Non aiutano le interpretazioni degli attori, sorprendentemente sotto tono vista la materia del racconto. Il protagonista Franz Rogowski, che in Italia abbiamo “scoperto” grazie all’interpretazione dell’antagonista in Freaks out e che negli ultimi anni si sta imponendo come un volto prominente ed eclettico del cinema internazionale e del circuito dei Festival, non riesce a convincere totalmente nel ruolo complesso di Lubo, limitato forse, nella seconda parte, dalla necessità di dover recitare in italiano. Gli altri attori si mantengono su un uguale livello sostanzialmente monotono, sia nella mimica sia nella tonalità. Ciò rende ancora più stridente la performance dell’interprete adulto del figlio di Margherita, unico a portare un certo sentimento alla parte che, nell’universo così asettico del film, risulta stranamente fuori posto.

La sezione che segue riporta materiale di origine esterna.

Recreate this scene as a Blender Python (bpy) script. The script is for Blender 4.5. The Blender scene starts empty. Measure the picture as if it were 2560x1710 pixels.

Se sul fronte sentimentale ed emotivo Lubo fallisce, per i motivi sopra citati, anche l’ (apparente) intento sociale e di denuncia non riesce a causa della mancanza di focus della narrazione. L’argomento della pulizia etnica operata da parte della Svizzera passa totalmente sullo sfondo nella seconda parte del film, per poi venire ripresa solo nel finale, fatto che rappresenta l’ennesimo elemento di dissonanza che danneggia la riuscita del prodotto finale.
Conclusioni
Lubo è un progetto che evidentemente, come il suo protagonista, desidera essere tante cose: la storia di un padre alla ricerca disperata dei propri figli; la storia di un uomo impegnato in una particolare vendetta contro la società che ne vuole la morte, portando al contrario la vita; la storia di un amante che tenta di costruire una nuova vita con una nuova compagna ed una nuova prole; la storia, infine, di una crudeltà sistemica ai danni di una comunità che merita di essere raccontata. Tuttavia, perdendosi forse nell’ampiezza dei propri intenti e non riuscendo a sfruttare saggiamente i mezzi messigli a disposizione (specialmente le 3 ore concesse per dipanare la vicenda), finisce col fallire nello sviluppare pienamente e veramente anche uno solo di questi spunti.